--- Start of Stored records ---
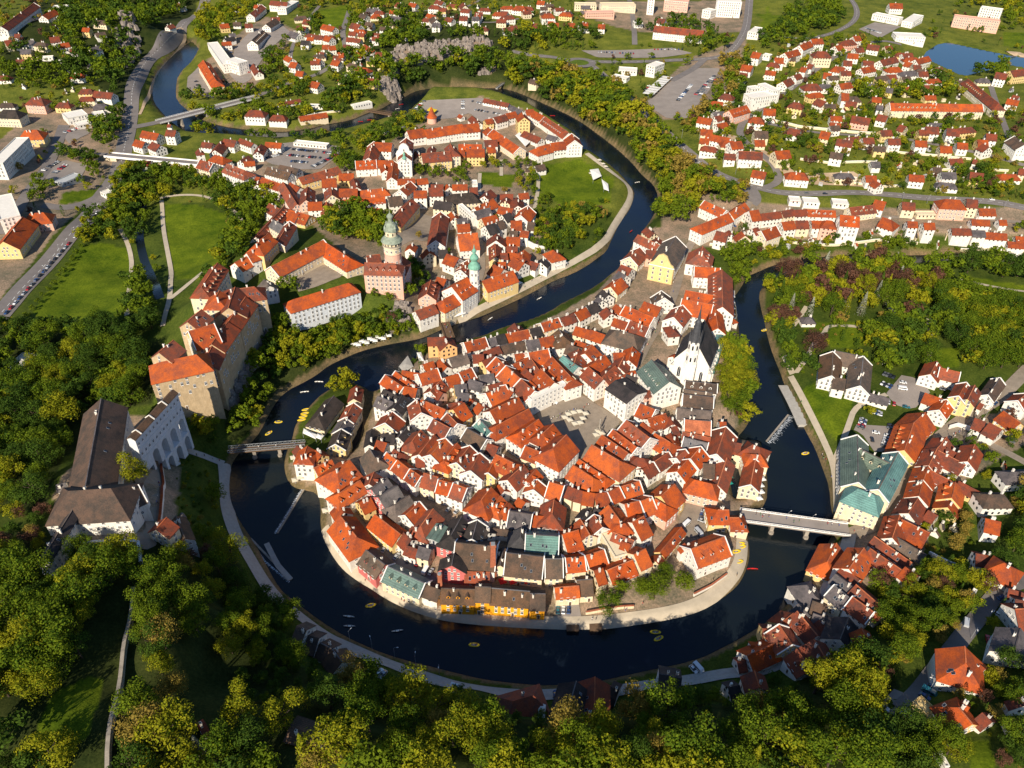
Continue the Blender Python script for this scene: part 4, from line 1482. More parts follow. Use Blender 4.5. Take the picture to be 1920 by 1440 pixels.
def assign(items, group=None):
    """items: (obj, description, px, py); label = description + where, with a rank among equals"""
    B = {}
    for o, desc, px, py in items:
        wd, dist, best = where(px, py); B.setdefault((desc, wd), []).append((dist, o, best))
    for (desc, wd), L in B.items():
        L.sort(key=lambda t: t[0])
        for i, (dist, o, best) in enumerate(L):
            if len(L) == 1: o['label'] = desc + ' ' + wd
            elif i == 0: o['label'] = desc + ' ' + wd + ', nearest it'
            else: o['label'] = desc + ' ' + wd + ', ' + ORD[min(i, 19)] + 'nearest it'
ROOFN = {'o': 'orange', 'r': 'red brown', 'b': 'brown', 'g': 'grey', 'd': 'dark', 't': 'green copper', 's': 'grey green', 'k': 'pale red', 'w': 'white', 'm': 'maroon', 'n': 'gravel'}
WALLN = {'w': 'white', 'c': 'cream', 'y': 'yellow', 'O': 'ochre', 'k': 'salmon', 'p': 'pink', 'u': 'peach', 'n': 'tan', 'l': 'blue shaded white', 'g': 'grey'}
TYN = {'G': 'gabled', 'H': 'hipped', 'A': 'half hipped', 'B': 'half hipped', 'F': 'flat', 'L': 'low pitched', 'P': 'pyramid'}
def parse(txt, kw=1.0, kh=1.0):
    out = []
    for ln in txt.strip().split('\n'):
        a = ln.split(); v = [float(t) for t in a[:6]]; c = a[6]
        out.append((v[0], v[1], v[2], v[3], v[4] * kw, v[5] * kh, c[0], c[1], c[2]))
    return out
WALLS_ME = {}
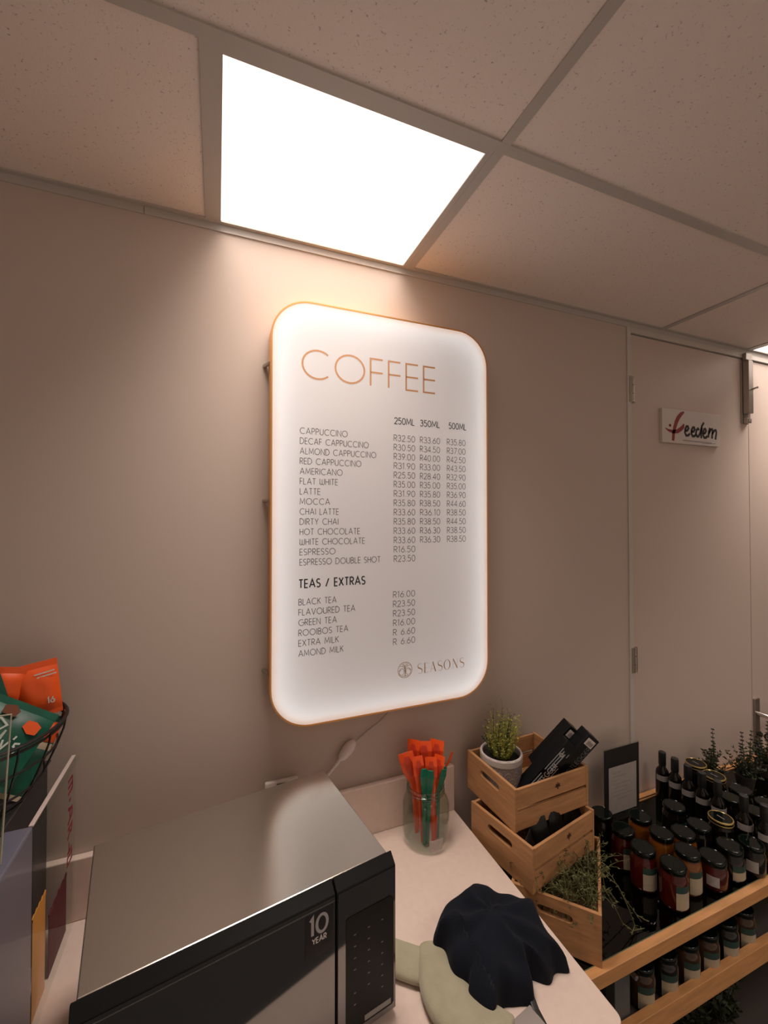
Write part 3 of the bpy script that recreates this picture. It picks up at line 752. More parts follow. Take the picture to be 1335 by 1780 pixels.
--- End of Stored records ---
__Directive__: Locate the word "More" in the entries, and copy every line where it is found.

__Task solution__:
Continue the Blender Python script for this scene: part 4, from line 1482. More parts follow. Use Blender 4.5. Take the picture to be 1920 by 1440 pixels.
Write part 3 of the bpy script that recreates this picture. It picks up at line 752. More parts follow. Take the picture to be 1335 by 1780 pixels.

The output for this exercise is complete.